O Diabo Veste Prada (The Devil Wears Prada),
de David Frankel (EUA, 2006)
por Leonardo Mecchi

Simpatia pelo diabo

O Diabo Veste Prada poderia ser apenas mais uma de tantas versões de Hollywood para a fábula de Cinderela – das quais Uma Linda Mulher (pela cena de abertura, que é praticamente reencenada aqui, embora em outro contexto) e Uma Secretária de Futuro (pela semelhança temática) são apenas as referências mais explícitas. Poderia, mas não é. Desde o início do filme, fica claro que o diretor David Frankel não busca uma identificação irrestrita do espectador com a personagem de Andy, a jovem garota contratada como assistente da temível Miranda Priestly, editora da mais importante revista de moda dos EUA. Ao contrário do que explora a divulgação do filme, interessa a Frankel menos a caricatura da chefe déspota e sádica do que a relação que se constrói entre Miranda e Andy, e de como esta irá reagir aos sentimentos contraditórios que essa situação desperta.

Essa relação das duas personagens é pautada por um jogo de poder e desejo (um desejo não-sexualizado, no caso deste filme). Miranda é conhecida como uma das pessoas mais influentes do mundo da moda: um simples gesto seu pode construir carreiras com a mesma facilidade com que as destrói. Incitando medo e admiração em igual medida, sua autoridade fica clara para o espectador antes mesmo de sua entrada em cena, pela reação que o anúncio de sua chegada causa em toda a redação. Já Andy nos é apresentada desde o início como uma pessoa deslocada em relação ao espaço daquela redação, com seus princípios, intenções e gostos claramente conflitantes em relação a ele. Recém-formada, idealista, despreocupada com sua imagem, tudo parece contrapô-la à imponência de Miranda.

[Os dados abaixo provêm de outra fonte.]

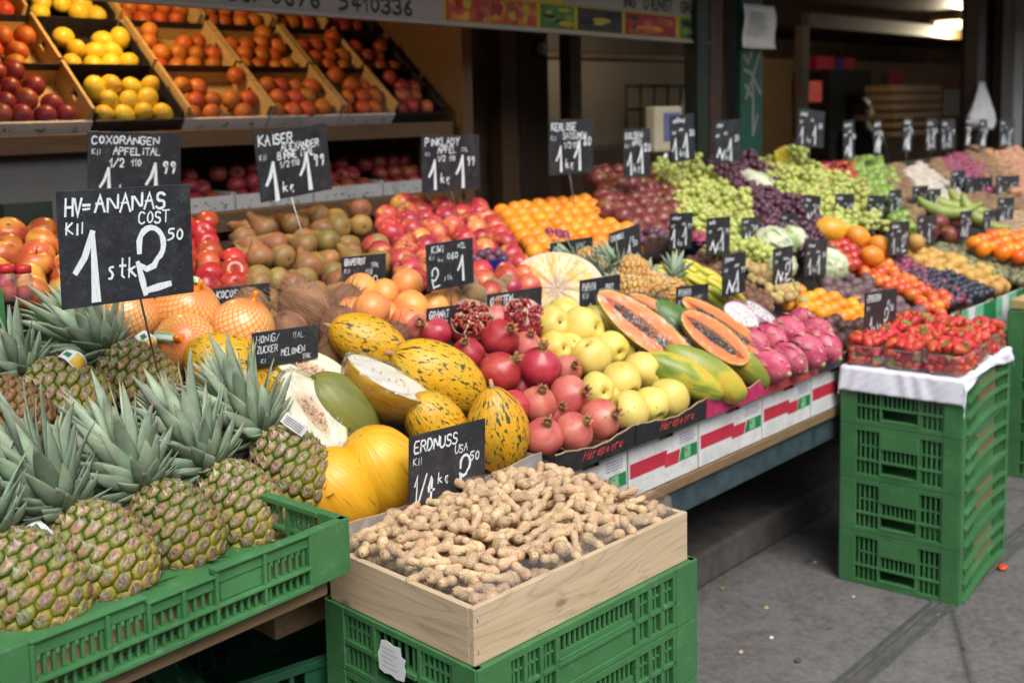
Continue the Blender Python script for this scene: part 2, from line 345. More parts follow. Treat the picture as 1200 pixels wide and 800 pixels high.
M['card_pink'] = plain('card_pink', (.48, .03, .12), .5, .3, 30)
M['card_red'] = plain('card_red', (.45, .05, .05), .55, .4, 25)
M['card_kraft'] = plain('card_kraft', (.36, .24, .14), .8, .2, 60)
M['print_red'] = plain('print_red', (.48, .025, .05), .55, .12, 25)
M['print_green'] = plain('print_green', (.015, .19, .06), .55, .15, 25)
M['print_mint'] = plain('print_mint', (.16, .46, .27), .55, .15, 25)
M['print_blue'] = plain('print_blue', (.12, .14, .30), .6, .1, 25)
M['print_grey'] = plain('print_grey', (.40, .50, .44), .6, .1, 25)
M['letter_red'] = plain('letter_red', (.55, .06, .06), .5, .2, 60)
M['letter_black'] = plain('letter_black', (.03, .03, .025), .6, .2, 60)
M['paper'] = plain('paper', (.72, .71, .72), .8, .05, 20)
M['cloth'] = plain('cloth', (.74, .75, .83), .8, .05, 30, bump=(60, .25, .003))
M['steel'] = plain('steel', (.42, .42, .43), .35, .2, 60, metal=.9)
M['beam'] = plain('beam', (.04, .065, .075), .45, .4, 25, bump=(60, .2, .001))
M['black'] = plain('black', (.012, .012, .013), .6, .4, 20)
M['board_dark'] = plain('board_dark', (.028, .024, .02), .85, .4, 20)
M['blue_plastic'] = plain('blue_plastic', (.015, .04, .28), .3, .1, 10)
M['navy_plastic'] = plain('navy_plastic', (.012, .015, .075), .3, .1, 10)
M['clear'] = clear('clear', gl=.32, haze=.05)
M['film'] = clear('film', gl=.30, haze=.0, bump=(38, .6, .006), rough=.16)
M['film_loose'] = clear('film_loose', gl=.40, haze=.01, bump=(34, 1.0, .012), rough=.10)
M['sheet'] = clear('sheet', (.98, .98, .97), gl=.20, haze=.07, bump=(12, .3, .01), rough=.12)
n = N('blackboard'); co, r_ = n.objco()
c = n.ramp(n.noise(co, 9, 5, .7, 1.0), [(.3, (.012, .014, .018)), (.7, (.032, .035, .042))])
c = n.mix(n.ramp(n.noise(co, 240, 4, .7), [(.63, 0.0), (.72, .8)]), c, (.20, .175, .16))
mpb = n.n('Mapping'); n.set(mpb.inputs[0], co); mpb.inputs['Scale'].default_value = (160, 160, 9); mpb.inputs['Rotation'].default_value = (0, .8, 0)
c = n.mix(n.ramp(n.noise(mpb.outputs[0], 1, 3, .6), [(.63, 0.0), (.78, .45)]), c, (.3, .32, .34)); c = n.mix(n.ramp(n.noise(co, 28, 4, .7), [(.5, 0.0), (.8, .35)]), c, (.13, .135, .14))
n.bsdf(c, .42, n.bump(n.noise(co, 300, 3), .1, .0005)); M['blackboard'] = n.m
n = N('chalk'); co, r_ = n.objco()
mpb = n.n('Mapping'); n.set(mpb.inputs[0], co); mpb.inputs['Scale'].default_value = (700, 60, 120)
c = n.ramp(n.noise(mpb.outputs[0], 1, 4, .65), [(.3, (.50, .57, .62)), (.55, (.78, .83, .86)), (.8, (.86, .89, .9))])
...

Entretanto, apesar de se acreditar superior àquele meio e às pessoas que o freqüentam, ironizando constantemente sua frivolidade, Andy não consegue evitar o desejo de agradar e ser reconhecida por Miranda. Essa ânsia por se mostrar à altura das exigências de Miranda se deve menos a um desejo de impressioná-la de modo a galgar eventuais posições na carreira (como parece ser o caso das outras garotas-modelos da redação), do que pelo fascínio causado por sua personalidade. Esse deslumbramento e admiração – até então aparentemente contraditório a sua personalidade – passa a guiar cada vez mais suas decisões, embora ela se recuse num primeiro momento a assumir isso (“não tive escolha” é sua resposta padrão ao ser questionada pelos amigos sobre as atitudes que passa a tomar).

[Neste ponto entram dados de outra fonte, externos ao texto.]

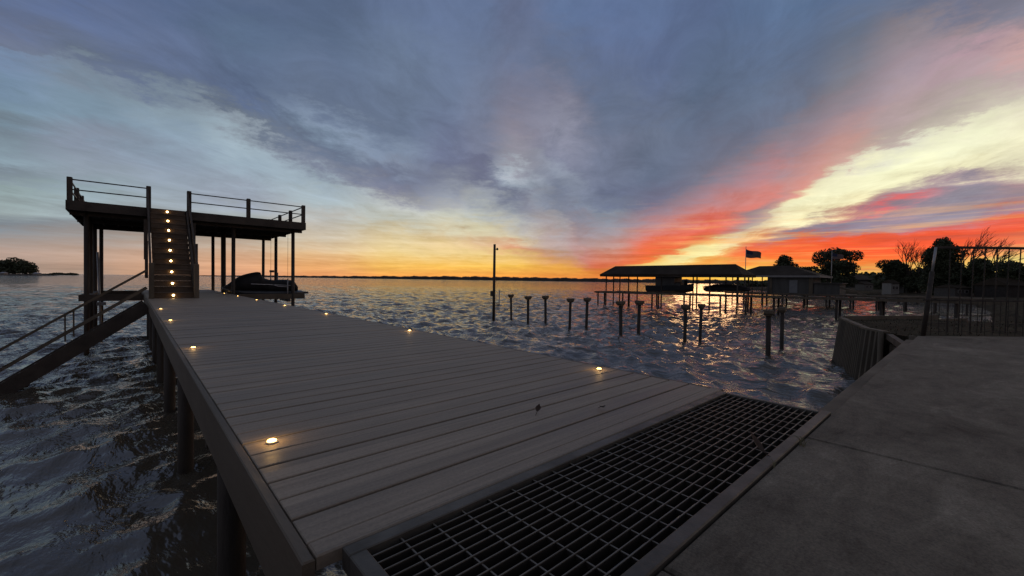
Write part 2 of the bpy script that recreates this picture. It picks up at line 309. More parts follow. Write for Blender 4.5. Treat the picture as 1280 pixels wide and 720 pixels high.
# ------------------------------------------------------------------ water
def make_water():
    nr, na = 640, 820
    r = np.concatenate([np.geomspace(1.2, 170, nr), np.geomspace(185, 9000, 30)]); rows = len(r)
    a = np.concatenate([np.linspace(R(-66), R(66), na), np.linspace(R(72), R(288), 37)]); cols = len(a)
    head = HEAD + a
    X = np.outer(r, np.sin(head)); Y = np.outer(r, np.cos(head)); Z = np.zeros_like(X)
    dX = np.zeros_like(X); dY = np.zeros_like(X)
    cell = np.gradient(r)[:, None] * np.ones((1, cols)); cell = np.maximum(cell, r[:, None]*.0029)
    cell[:, na-1:] = 1e3
    base = math.atan2(RT.y, RT.x)
    N = 84
    # the dock and sea wall shelter the water on their left side
    shelter = .55 + .45*np.clip((np.hypot(X-.3, Y-2)-4)/14, 0, 1)
    shelter = np.where(X > 2.0, 1.0, shelter)
    lam = np.geomspace(.17, 3.6, N)
    for i in range(N):
        L = lam[i]; th = base + RNG.normal(0, .75); k = 2*math.pi/L; ph = RNG.uniform(0, 6.283)
        A = .0096 * L * (1 if L < .8 else (.8/L)**.8) * min(1, (L/.55)**.9) * RNG.uniform(.7, 1.3)
        fade = np.clip((L/cell - 1.8)/2.0, 0, 1) * shelter
        arg = k*(X*math.cos(th) + Y*math.sin(th)) + ph
        # groups: the chop comes in patches
        A2 = A*(1 + .55*np.sin((X*math.sin(th*1.7+i) + Y*math.cos(th*1.3+i*2))*k*.13 + ph*3))
        Z += fade*A2*np.sin(arg); c = fade*A2*.78*np.cos(arg); dX += c*math.cos(th); dY += c*math.sin(th)
    V = np.stack([X+dX, Y+dY, Z], -1).reshape(-1, 3)
    idx = np.arange(rows*cols).reshape(rows, cols)
    nx = np.roll(idx, -1, axis=1)
    q_ = np.stack([idx[:-1], idx[1:], nx[1:], nx[:-1]], -1).reshape(-1, 4)
    me = bpy.data.meshes.new('water'); me.vertices.add(len(V)); me.vertices.foreach_set('co', V.ravel())
    me.loops.add(q_.size); me.loops.foreach_set('vertex_index', q_.ravel().astype(np.int32))
    me.polygons.add(len(q_)); me.polygons.foreach_set('loop_start', np.arange(0, q_.size, 4, dtype=np.int32))
    me.polygons.foreach_set('loop_total', np.full(len(q_), 4, dtype=np.int32)); me.update(); me.validate()
    me.polygons.foreach_set('use_smooth', [True]*len(me.polygons))
    mt = bpy.data.materials.new('lake_water'); mt.use_nodes = True; T = NT(mt.node_tree); b = T.n['Principled BSDF']
    b.inputs['Base Color'].default_value = (.080, .069, .052, 1); b.inputs['IOR'].default_value = 1.6
    b.inputs['Specular IOR Level'].default_value = .5
    pos = T.new('ShaderNodeNewGeometry').outputs['Position']
    dist = T.vmath('LENGTH', pos)
    T.put(b.inputs['Roughness'], T.mapr(dist, 4, 15, .20, .075))
    mp = T.new('ShaderNodeMapping'); T.l.new(pos, mp.inputs[0]); mp.inputs['Rotation'].default_value = (0, 0, -base); mp.inputs['Scale'].default_value = (1.0, .45, 1)
    h1 = T.noise(mp.outputs[0], 6.0, 4, .6, dist=.4); h2 = T.noise(mp.outputs[0], 1.3, 5, .6, dist=.3); h3 = T.noise(mp.outputs[0], .42, 5, .66)
    near = T.mapr(dist, 4, 60, 1., .25); mid = T.mapr(dist, 6, 50, .12, 1.); farw = T.mapr(dist, 14, 80, 0., 1.)
    hh = T.math('ADD', T.math('MULTIPLY', T.math('MULTIPLY', h1, near), .006), T.math('MULTIPLY', T.math('MULTIPLY', h2, mid), .85))
    hh = T.math('ADD', hh, T.math('MULTIPLY', T.math('MULTIPLY', h3, farw), 4.5))
    bp = T.new('ShaderNodeBump'); bp.inputs['Strength'].default_value = 1.; bp.inputs['Distance'].default_value = 1.
    T.put(bp.inputs['Height'], hh); T.l.new(bp.outputs[0], b.inputs['Normal'])
    me.materials.append(mt)
    o = bpy.data.objects.new('water', me); COL.objects.link(o); o.location = (0, 0, WATER)
    tag(o, 'choppy dark lake water reflecting the sunset', 'water', kind='structure')
make_water()
# ------------------------------------------------------------------ walkway and sea wall
m_ = MB(); JX = [-9, .965, 2.285, 13.0]
for j in range(3):
    x0, x1 = JX[j]+.006*(j > 0), JX[j+1]-.006*(j < 2); ye = .495
    top = [(x0, -14), (x1, -14), (x1, ye), (x0, ye)] if j < 2 else [(x0, -14), (13.0, -14), (13.0, -3.4), (8.26, .44), (8.2, ye), (x0, ye)]
    n = len(top); cx = sum(p[0] for p in top)/n; cy = sum(p[1] for p in top)/n
    def ins(p, e): return (p[0]-e*math.copysign(1, p[0]-cx), p[1]-e*math.copysign(1, p[1]-cy))
    m_.loft([[(*p, -.14) for p in top], [(*p, -.008) for p in top], [(*ins(p, .007), 0) for p in top]])
o = m_.build('concrete_walkway', concrete); tag(o, 'grey concrete walkway along the sea wall', 'walkway', kind='structure')
t = thing('seawall', (-2, .45, WATER), 'low concrete sea wall with a timber cap under the walkway edge', 'sea wall')
MB().box(-9, 8.15, -.6, .44, -3.6, -.142).build('wall', concrete, t)
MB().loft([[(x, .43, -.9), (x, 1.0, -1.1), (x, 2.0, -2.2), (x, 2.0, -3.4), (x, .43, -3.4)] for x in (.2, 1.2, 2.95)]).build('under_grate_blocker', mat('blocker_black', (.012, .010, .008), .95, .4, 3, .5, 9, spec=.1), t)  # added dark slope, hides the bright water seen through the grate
m_ = MB(); m_.box(2.93, 8.05, .505, .60, -.20, -.05, .008); m_.build('cap_board', old_wood, t)
# ------------------------------------------------------------------ dock
DX0, DX1, DY0, DY1 = .34, 2.86, 1.085, 26.0
dock = thing('dock', (1.6, 1.1, 0), 'long grey plank dock with small warm deck lights set along both edges', 'dock')
m_ = MB(); nb = int((DY1-DY0)/BOARD); k0 = math.ceil(DY0/BOARD)
for i in range(nb):
    y = (k0+i)*BOARD
    m_.box(DX0, DX1+random.uniform(-.004, .004), y+.006+random.uniform(-.0012,.0012), y+BOARD-.006+random.uniform(-.0012,.0012), -.034, random.uniform(-.002, .002), .003)
m_.build('decking', decking, dock)
MB().box(DX0, DX1, DY0, k0*BOARD-.004, -.034, .003, .004).build('edge_board', decking, dock)
fas = mat('fascia_board', (.095, .073, .050), .65, .2, 2, .2, 30, stretch=(1, .2, 1))
MB().box(DX0-.034, DX0-.003, DY0, DY1, -.235, -.002, .004).build('fascia', fas, dock)
MB().box(DX1+.003, DX1+.034, DY0, DY1, -.235, -.002, .004).build('fascia', fas, dock)
m_ = MB()
for x in (.55, 1.15, 1.75, 2.35, 2.75): m_.box(x-.03, x+.03, DY0+.02, DY1, -.236, -.036)
m_.build('joists', dark_wood, dock)
for y in (3.55, 7.05, 10.3, 13.4, 16.6, 19.9, 23.0):
    for x in (.53, 2.68):
        MB().tube([(x, y, -4.2), (x, y, -.05)], .088, 14).build('pile', pile_wood, dock, True)
    MB().box(.36, 2.84, y-.19, y-.14, -.44, -.237).build('crossbeam', dark_wood, dock)
def lamp(parent, p, nrm, r, lens_m, name, watt=.22):
    p = Vector(p); nrm = Vector(nrm); o_ = nrm.orthogonal().normalized(); q2 = nrm.cross(o_)
    def ring(rad, h, n=14): return [p + nrm*h + (o_*math.cos(2*math.pi*k/n) + q2*math.sin(2*math.pi*k/n))*rad for k in range(n)]
    body = MB().loft([ring(r*1.25, -.002), ring(r*1.25, .003), ring(r*1.15, .006), ring(r*1.02, .006)]).build(name, grey_metal, parent)
    MB().loft([ring(r, .0065), ring(r*.95, .0065+r*.2), ring(r*.75, .0065+r*.35), ring(r*.4, .0065+r*.45)]).build('lens', lens_m, body, True)
    ld = bpy.data.lights.new('lamp_light', 'POINT'); ld.energy = watt; ld.color = (1, .58, .2); ld.shadow_soft_size = .012
    lo = bpy.data.objects.new('lamp_light', ld); COL.objects.link(lo); lo.parent = body; lo.location = p + nrm*.045 - parent.location
LY = (1.97, 5.03, 8.27, 11.2, 14.3, 17.3, 20.2)
for y in LY: lamp(dock, (2.74, y, .001), (0, 0, 1), .0185, lamp_lens, 'deck_light')
for y in LY[:4]: lamp(dock, (.435, y, .001), (0, 0, 1), .0185, lamp_lens, 'deck_light')
# ------------------------------------------------------------------ steel grate bridging the gap
g = thing('steel_grate', (1.9, .8, 0), 'rusty steel bar grate between the dock and the walkway', 'grate')
GX0, GX1, GY0, GY1 = .40, 2.81, .50, 1.075
m_ = MB()
m_.box(GX0, GX1, GY1-.045, GY1, -.05, .006, .003); m_.box(GX0, GX0+.045, GY0, GY1-.047, -.05, .006, .003)
m_.box(GX1-.03, GX1, GY0+.045, GY1-.047, -.05, .004, .003); m_.build('frame', steel, g)
MB().box(GX0+.047, GX1+.01, GY0-.002, GY0+.043, -.05, .008, .004).build('sill_plate', steel, g)
m_ = MB(); nbar = 14
for i in range(nbar):
    y = GY0+.072 + i*(GY1-GY0-.145)/(nbar-1); m_.box(GX0+.046, GX1-.031, y-.0020, y+.0020, -.036, -.0045)
x = GX0+.14
while x < GX1-.06:
    m_.box(x-.003, x+.003, GY0+.045, GY1-.046, -.018, -.007); x += .102
m_.build('grating', bar_steel, g)
m_ = MB()
for i in range(nbar):
    y = GY0+.072 + i*(GY1-GY0-.145)/(nbar-1); m_.box(GX0+.046, GX1-.031, y-.0016, y+.0016, -.0043, -.0015)
x = GX0+.14
while x < GX1-.06:
    m_.box(x-.0022, x+.0022, GY0+.045, GY1-.046, -.0068, -.0052); x += .102
m_.build('glint_edges', mat('bar_edge_glint', (.15, .132, .105), .45, .3, 7, metal=.3), g)  # lighter strips paint the glint along the bar tops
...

Essa mesma operação de glamourização de Miranda e do mundo da moda é direcionada ao espectador, no que a atuação de Meryl Streep, os belos figurinos de Andy, a edição ágil e o uso de uma trilha sonora pop têm papel fundamental. Embora busque um certo equilíbrio crítico em relação ao meio fashion e suas contradições, é por demais claro o fascínio do próprio filme pela personagem de Streep e pelo que ela representa – o que acaba por influenciar a percepção do próprio espectador. E é ao tentar aumentar o tom de crítica a esse retrato (até então enaltecedor) que o filme acaba por perder o rumo que vinha sendo bem trilhado por Frankel, deixando antever uma moral externa ao filme, que se impõe em sua conclusão.

A transformação de Andy não passa despercebida a seus amigos e namorado, que começam a cobrar dela cada vez mais uma postura coerente com a antiga Andy que conheciam. Com isso, o filme tenta forçar no espectador, a partir de um determinado momento, uma relação direta entre a mudança de postura de Andy e uma eventual rendição ao “lado negro da força”, insistindo no fato de que ela estaria abandonando seus princípios e traindo sua moral ao se envolver de tal forma com aquele trabalho. O que vemos na tela, entretanto, é uma Andy cada vez mais madura, feliz e realizada com seu trabalho, o que significaria que, para o bem ou para o mal, seus anseios e desejos já não são mais os mesmos, algo que nem seus antigos amigos e namorado, nem o próprio diretor parecem ter percebido.

Quando ao final, colocada diante da opção de se tornar uma espécie de aprendiz e sucessora de Miranda, Andy escolhe fugir e retomar os rumos de sua vida pacata e desambiciosa, essa decisão nos parece incongruente com o que o personagem nos apresentava até aquele momento, como se aquela conclusão fosse decorrente dessa moral externa ao filme, para quem a única escolha possível fosse entre um trabalho glamouroso, porém indigno, ou um emprego medíocre, mas fiel a certos princípios absolutos. Nesse sentido, o grande pecado de O Diabo Veste Prada foi ter pintado um inferno atraente demais para tornar crível sua pregação em uma ética franciscana.